**Data excerpt:**
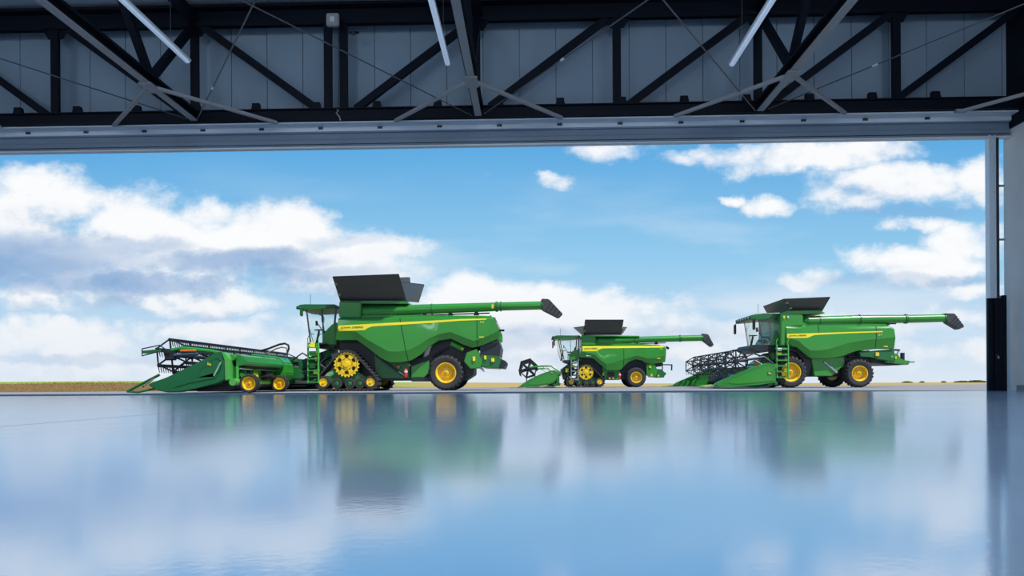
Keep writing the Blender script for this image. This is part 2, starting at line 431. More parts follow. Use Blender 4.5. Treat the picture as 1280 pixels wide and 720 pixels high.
def truss(x, label):
    t = thing('roof_truss', (x, YG, 7.7), label, 'roof truss', 'roof trusses running towards the door')
    MB().box((x - .09, 3, 7.70), (x + .09, YG - .12, 7.74)).build('bottom_chord', GREYST, t)  # paler plate colours in the lit underside of the chord
    MB().box((x - .02, 3, 7.74), (x + .02, YG - .12, 7.93)).box((x - .15, 3, 7.90), (x + .15, YG - .12, 7.96)).build('chord_web', NAVY, t)
    MB().box((x - .13, 3, 10.45), (x + .13, YG - .1, 10.7)).build('top_chord', NAVY, t)
    yn = 16.7
    while yn > 4:
        MB().bar((x, yn + .04, 7.95), (x, yn + 2.3, 10.5), .17, .17, (1, 0, 0)).build('diagonal', NAVY, t)
        MB().bar((x, yn - .04, 7.95), (x, yn - 2.3, 10.5), .17, .17, (1, 0, 0)).build('diagonal', NAVY, t)
        MB().box((x - .16, yn - .28, 7.66), (x + .16, yn + .28, 7.70)).build('gusset_plate', GREYST, t)
        yn -= 4.7
    for s in (-1, 1):
        MB().bar((x + s * .12, 16.75, 7.69), (x + s * 2.32, YG - .06, 7.63), .08, .08).build('knee_brace', GREYST, t)
    return t
for x, l in zip(TX, tl): truss(x, l)
RODM = mat('thin_rod_steel', (.10, .105, .12), .45, metal=.3)
BRT = mat('bright_turnbuckle', (.8, .8, .8), .3, metal=.6)
def rod(p, q, label, tb=None):
    r = thing('brace_rod', p, label, 'brace rod', 'thin cross bracing rods under the roof')
    MB().tube([p, q], .016, 6).build('rod', RODM, r)
    if tb:
        p, q = Vector(p), Vector(q); a = p.lerp(q, tb); d = (q - p).normalized() * .07
        MB().tube([a - d, a - d * .8, a + d * .8, a + d], [.018, .028, .028, .018], 8).build('turnbuckle', BRT, r)
zr = 7.72
rod((-9.25, 18.78, zr), (-5.35, 13.15, zr), 'bracing rod from the roof truss above the left header, crossing the girder post steeply', .34)
rod((-9.55, 18.78, zr), (-17.2, 7.4, zr), 'bracing rod running off the left edge of the photo at a shallow slant')
rod((-1.6, 18.78, zr - .04), (-9.3, 7.4, zr - .04), 'long bracing rod slanting down to the middle truss from the upper left')
rod((-1.25, 18.78, zr), (6.2, 7.4, zr), 'bracing rod rising from the middle truss to the right, with a bright turnbuckle', .27)
rod((6.15, 18.78, zr - .04), (-1.2, 7.4, zr - .04), 'bracing rod slanting down to the right hand truss from the upper left')
rod((6.5, 18.78, zr), (13.3, 8.4, zr), 'bracing rod from the right hand truss up towards the concrete wall, with bright turnbuckle', .24)
kb = thing('knee_brace', (11.75, YG - .06, 7.66), 'short grey knee brace rising to the dark corner above the concrete wall', 'brace')
MB().bar((11.75, YG - .06, 7.63), (13.30, 17.35, 7.66), .08, .08).build('bar', GREYST, kb)
MB().box((11.6, YG - .12, 7.60), (11.9, YG, 7.675)).build('end_plate', GREYST, kb)

# unseen point lights added out of view to brighten the gable wall
for x in (-18, -9, 0, 9):
    for y in (-3, 6):
        L = bpy.data.lights.new('added_fill_light', 'POINT'); L.energy = 430; L.color = (.78, .89, 1); L.shadow_soft_size = .8
        lo = bpy.data.objects.new('added_fill_light', L); COL.objects.link(lo); lo.location = (x + .6, y, 9.2)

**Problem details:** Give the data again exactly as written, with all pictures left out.

**Response:**
Keep writing the Blender script for this image. This is part 2, starting at line 431. More parts follow. Use Blender 4.5. Treat the picture as 1280 pixels wide and 720 pixels high.
def truss(x, label):
    t = thing('roof_truss', (x, YG, 7.7), label, 'roof truss', 'roof trusses running towards the door')
    MB().box((x - .09, 3, 7.70), (x + .09, YG - .12, 7.74)).build('bottom_chord', GREYST, t)  # paler plate colours in the lit underside of the chord
    MB().box((x - .02, 3, 7.74), (x + .02, YG - .12, 7.93)).box((x - .15, 3, 7.90), (x + .15, YG - .12, 7.96)).build('chord_web', NAVY, t)
    MB().box((x - .13, 3, 10.45), (x + .13, YG - .1, 10.7)).build('top_chord', NAVY, t)
    yn = 16.7
    while yn > 4:
        MB().bar((x, yn + .04, 7.95), (x, yn + 2.3, 10.5), .17, .17, (1, 0, 0)).build('diagonal', NAVY, t)
        MB().bar((x, yn - .04, 7.95), (x, yn - 2.3, 10.5), .17, .17, (1, 0, 0)).build('diagonal', NAVY, t)
        MB().box((x - .16, yn - .28, 7.66), (x + .16, yn + .28, 7.70)).build('gusset_plate', GREYST, t)
        yn -= 4.7
    for s in (-1, 1):
        MB().bar((x + s * .12, 16.75, 7.69), (x + s * 2.32, YG - .06, 7.63), .08, .08).build('knee_brace', GREYST, t)
    return t
for x, l in zip(TX, tl): truss(x, l)
RODM = mat('thin_rod_steel', (.10, .105, .12), .45, metal=.3)
BRT = mat('bright_turnbuckle', (.8, .8, .8), .3, metal=.6)
def rod(p, q, label, tb=None):
    r = thing('brace_rod', p, label, 'brace rod', 'thin cross bracing rods under the roof')
    MB().tube([p, q], .016, 6).build('rod', RODM, r)
    if tb:
        p, q = Vector(p), Vector(q); a = p.lerp(q, tb); d = (q - p).normalized() * .07
        MB().tube([a - d, a - d * .8, a + d * .8, a + d], [.018, .028, .028, .018], 8).build('turnbuckle', BRT, r)
zr = 7.72
rod((-9.25, 18.78, zr), (-5.35, 13.15, zr), 'bracing rod from the roof truss above the left header, crossing the girder post steeply', .34)
rod((-9.55, 18.78, zr), (-17.2, 7.4, zr), 'bracing rod running off the left edge of the photo at a shallow slant')
rod((-1.6, 18.78, zr - .04), (-9.3, 7.4, zr - .04), 'long bracing rod slanting down to the middle truss from the upper left')
rod((-1.25, 18.78, zr), (6.2, 7.4, zr), 'bracing rod rising from the middle truss to the right, with a bright turnbuckle', .27)
rod((6.15, 18.78, zr - .04), (-1.2, 7.4, zr - .04), 'bracing rod slanting down to the right hand truss from the upper left')
rod((6.5, 18.78, zr), (13.3, 8.4, zr), 'bracing rod from the right hand truss up towards the concrete wall, with bright turnbuckle', .24)
kb = thing('knee_brace', (11.75, YG - .06, 7.66), 'short grey knee brace rising to the dark corner above the concrete wall', 'brace')
MB().bar((11.75, YG - .06, 7.63), (13.30, 17.35, 7.66), .08, .08).build('bar', GREYST, kb)
MB().box((11.6, YG - .12, 7.60), (11.9, YG, 7.675)).build('end_plate', GREYST, kb)

# unseen point lights added out of view to brighten the gable wall
for x in (-18, -9, 0, 9):
    for y in (-3, 6):
        L = bpy.data.lights.new('added_fill_light', 'POINT'); L.energy = 430; L.color = (.78, .89, 1); L.shadow_soft_size = .8
        lo = bpy.data.objects.new('added_fill_light', L); COL.objects.link(lo); lo.location = (x + .6, y, 9.2)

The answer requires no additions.